CH: Producer and Import Price Index


Fri Oct 13 02:15:00 CDT 2017

Consensus Actual Previous
M/M % change 0.3% 0.5% 0.3%
Y/Y % change 0.6% 0.8% 0.6%

Highlights
The combined producer and import price index rose 0.5 percent on the month in September to lift the annual inflation rate by 0.2 percentage points to 0.8 percent, a 5-month high. This was its first back-to-back monthly increase since December/January.

The monthly increase in overall prices reflected a 0.4 percent rise in the domestic PPI and a larger 0.8 percent gain in import prices. The yearly change in the former now stands at minus 0.2 percent and in the latter at 2.9 percent.

Domestic prices were boosted by a 7.1 percent monthly bounce in petrol charges together with a 7.9 percent jump in waste and recycling and a 2.9 percent rise in clothing and footwear. There were no declines. Import prices were also lifted by petrol (5.8 percent) alongside metals (2.5 percent).

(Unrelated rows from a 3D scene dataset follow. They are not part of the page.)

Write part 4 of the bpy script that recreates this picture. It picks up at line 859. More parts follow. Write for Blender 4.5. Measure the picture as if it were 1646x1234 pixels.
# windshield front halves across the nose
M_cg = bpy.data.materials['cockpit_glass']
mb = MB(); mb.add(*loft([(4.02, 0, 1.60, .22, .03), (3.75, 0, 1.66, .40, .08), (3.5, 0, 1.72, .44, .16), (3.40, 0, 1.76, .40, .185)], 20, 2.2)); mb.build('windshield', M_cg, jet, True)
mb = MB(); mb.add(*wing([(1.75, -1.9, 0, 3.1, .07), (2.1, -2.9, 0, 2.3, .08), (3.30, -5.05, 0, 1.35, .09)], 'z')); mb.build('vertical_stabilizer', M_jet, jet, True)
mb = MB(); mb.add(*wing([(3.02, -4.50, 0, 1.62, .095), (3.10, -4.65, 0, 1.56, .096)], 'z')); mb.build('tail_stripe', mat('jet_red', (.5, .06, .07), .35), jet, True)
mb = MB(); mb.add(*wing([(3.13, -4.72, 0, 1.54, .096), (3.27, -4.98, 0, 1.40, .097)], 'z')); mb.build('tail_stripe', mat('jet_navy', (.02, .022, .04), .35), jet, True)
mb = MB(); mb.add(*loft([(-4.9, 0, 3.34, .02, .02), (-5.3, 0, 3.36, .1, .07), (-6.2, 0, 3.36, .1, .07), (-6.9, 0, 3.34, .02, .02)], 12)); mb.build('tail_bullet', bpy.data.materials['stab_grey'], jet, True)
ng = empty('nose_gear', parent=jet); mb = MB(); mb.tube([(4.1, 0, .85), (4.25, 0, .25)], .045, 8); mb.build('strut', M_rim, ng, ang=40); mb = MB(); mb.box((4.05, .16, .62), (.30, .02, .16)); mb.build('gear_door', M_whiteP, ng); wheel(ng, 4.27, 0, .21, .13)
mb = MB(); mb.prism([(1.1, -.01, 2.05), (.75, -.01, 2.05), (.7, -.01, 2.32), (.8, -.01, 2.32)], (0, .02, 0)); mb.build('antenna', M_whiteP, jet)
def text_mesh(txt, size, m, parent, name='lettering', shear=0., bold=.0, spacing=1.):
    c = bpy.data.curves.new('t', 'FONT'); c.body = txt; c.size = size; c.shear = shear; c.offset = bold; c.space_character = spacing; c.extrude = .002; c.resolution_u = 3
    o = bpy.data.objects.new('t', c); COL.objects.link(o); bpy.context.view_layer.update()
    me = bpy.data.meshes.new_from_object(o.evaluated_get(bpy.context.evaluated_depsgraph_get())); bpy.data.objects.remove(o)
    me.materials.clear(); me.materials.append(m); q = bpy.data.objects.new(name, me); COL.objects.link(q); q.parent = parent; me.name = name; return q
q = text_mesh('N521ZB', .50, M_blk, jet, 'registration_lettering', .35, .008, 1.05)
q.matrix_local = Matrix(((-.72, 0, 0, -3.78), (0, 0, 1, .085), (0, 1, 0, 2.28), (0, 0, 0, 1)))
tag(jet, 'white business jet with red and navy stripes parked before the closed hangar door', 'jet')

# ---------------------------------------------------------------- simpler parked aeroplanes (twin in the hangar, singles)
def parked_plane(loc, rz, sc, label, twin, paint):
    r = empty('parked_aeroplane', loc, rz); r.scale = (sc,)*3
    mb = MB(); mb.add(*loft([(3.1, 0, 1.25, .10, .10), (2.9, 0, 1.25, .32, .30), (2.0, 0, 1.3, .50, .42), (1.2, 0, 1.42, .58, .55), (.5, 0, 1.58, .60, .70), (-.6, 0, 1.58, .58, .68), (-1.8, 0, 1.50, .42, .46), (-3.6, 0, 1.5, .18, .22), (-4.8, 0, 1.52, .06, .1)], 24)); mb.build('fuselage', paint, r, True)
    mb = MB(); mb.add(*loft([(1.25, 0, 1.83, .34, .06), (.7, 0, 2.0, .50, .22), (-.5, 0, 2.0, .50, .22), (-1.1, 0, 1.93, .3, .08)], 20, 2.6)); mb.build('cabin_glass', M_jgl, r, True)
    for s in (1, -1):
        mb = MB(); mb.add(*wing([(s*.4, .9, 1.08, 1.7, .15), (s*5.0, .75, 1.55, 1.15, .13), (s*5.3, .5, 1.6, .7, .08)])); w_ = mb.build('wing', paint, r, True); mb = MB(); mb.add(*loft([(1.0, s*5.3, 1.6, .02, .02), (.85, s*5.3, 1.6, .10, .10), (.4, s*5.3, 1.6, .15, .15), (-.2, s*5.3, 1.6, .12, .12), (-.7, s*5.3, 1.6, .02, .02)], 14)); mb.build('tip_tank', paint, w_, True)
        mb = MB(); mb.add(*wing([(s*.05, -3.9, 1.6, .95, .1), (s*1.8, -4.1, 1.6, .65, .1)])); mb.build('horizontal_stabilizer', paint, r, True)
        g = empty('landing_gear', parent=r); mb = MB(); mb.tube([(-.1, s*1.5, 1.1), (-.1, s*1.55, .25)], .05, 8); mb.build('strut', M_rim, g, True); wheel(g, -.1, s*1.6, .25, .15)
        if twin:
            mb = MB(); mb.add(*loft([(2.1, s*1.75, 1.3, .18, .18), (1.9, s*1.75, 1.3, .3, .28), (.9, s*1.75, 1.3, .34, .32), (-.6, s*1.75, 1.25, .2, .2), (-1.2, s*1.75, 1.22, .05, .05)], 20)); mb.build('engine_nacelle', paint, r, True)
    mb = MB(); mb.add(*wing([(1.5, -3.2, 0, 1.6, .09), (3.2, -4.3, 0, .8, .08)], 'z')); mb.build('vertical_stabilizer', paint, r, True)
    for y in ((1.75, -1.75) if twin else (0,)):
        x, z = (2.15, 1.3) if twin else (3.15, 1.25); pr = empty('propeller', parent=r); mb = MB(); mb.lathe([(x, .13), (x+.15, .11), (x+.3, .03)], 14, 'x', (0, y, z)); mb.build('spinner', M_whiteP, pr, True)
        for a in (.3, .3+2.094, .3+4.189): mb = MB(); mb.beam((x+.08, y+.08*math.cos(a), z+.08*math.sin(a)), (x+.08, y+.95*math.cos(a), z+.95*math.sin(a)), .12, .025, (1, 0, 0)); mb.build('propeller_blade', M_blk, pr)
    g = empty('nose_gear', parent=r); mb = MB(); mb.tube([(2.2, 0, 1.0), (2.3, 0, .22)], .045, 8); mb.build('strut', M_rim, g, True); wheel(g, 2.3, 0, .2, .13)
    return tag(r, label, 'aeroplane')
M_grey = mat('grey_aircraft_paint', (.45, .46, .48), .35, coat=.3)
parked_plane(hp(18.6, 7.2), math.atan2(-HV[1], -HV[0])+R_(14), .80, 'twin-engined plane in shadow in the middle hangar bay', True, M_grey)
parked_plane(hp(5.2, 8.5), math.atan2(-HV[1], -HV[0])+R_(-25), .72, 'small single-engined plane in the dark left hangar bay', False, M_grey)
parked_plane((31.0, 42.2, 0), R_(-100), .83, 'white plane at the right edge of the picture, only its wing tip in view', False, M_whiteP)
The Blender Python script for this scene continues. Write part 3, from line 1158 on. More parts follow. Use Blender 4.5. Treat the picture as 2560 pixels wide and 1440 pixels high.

For the composite index, the core element was up 0.2 percent versus the previous month to stand 0.4 percent higher on the year, just a tick firmer than August's annual rate. Underlying pipeline pressures remain soft.

Definition
The producer price and import price index focuses on the actual prices of products on the market (transaction price) at the time of the order. The prices of domestic products are taken at the producer or factory level, excluding value added tax and consumption taxes. For imports, prices are collected at the Swiss border, without the value added tax, taxes on consumption and tariffs. Changes in the index provide a guide to inflation from the point of view of the product's producer/manufacturer

Description
The PPI measures prices at the producer level before they are passed along to consumers. Since the producer price index measures prices of consumer goods and capital equipment, a portion of the inflation at the producer level gets passed through to the consumer price index (CPI). By tracking price pressures in the pipeline, investors can anticipate inflationary consequences in coming months. Producer prices are more volatile than consumer prices. While the CPI is the price index with the most impact in setting interest rates, the PPI provides significant information earlier in the production process. The PPI is considered a precursor of both consumer price inflation and profits. If the prices paid to manufacturers increase, businesses are faced with either charging higher prices or they taking a cut in profits. The ability to pass along price increases depends on the strength and competitiveness of the marketplace. The bond market rallies when the PPI decreases or posts only small increases, but bond prices fall when the PPI posts larger-than-expected gains. The equity market rallies with the bond market because low inflation promises low interest rates and is good for profits.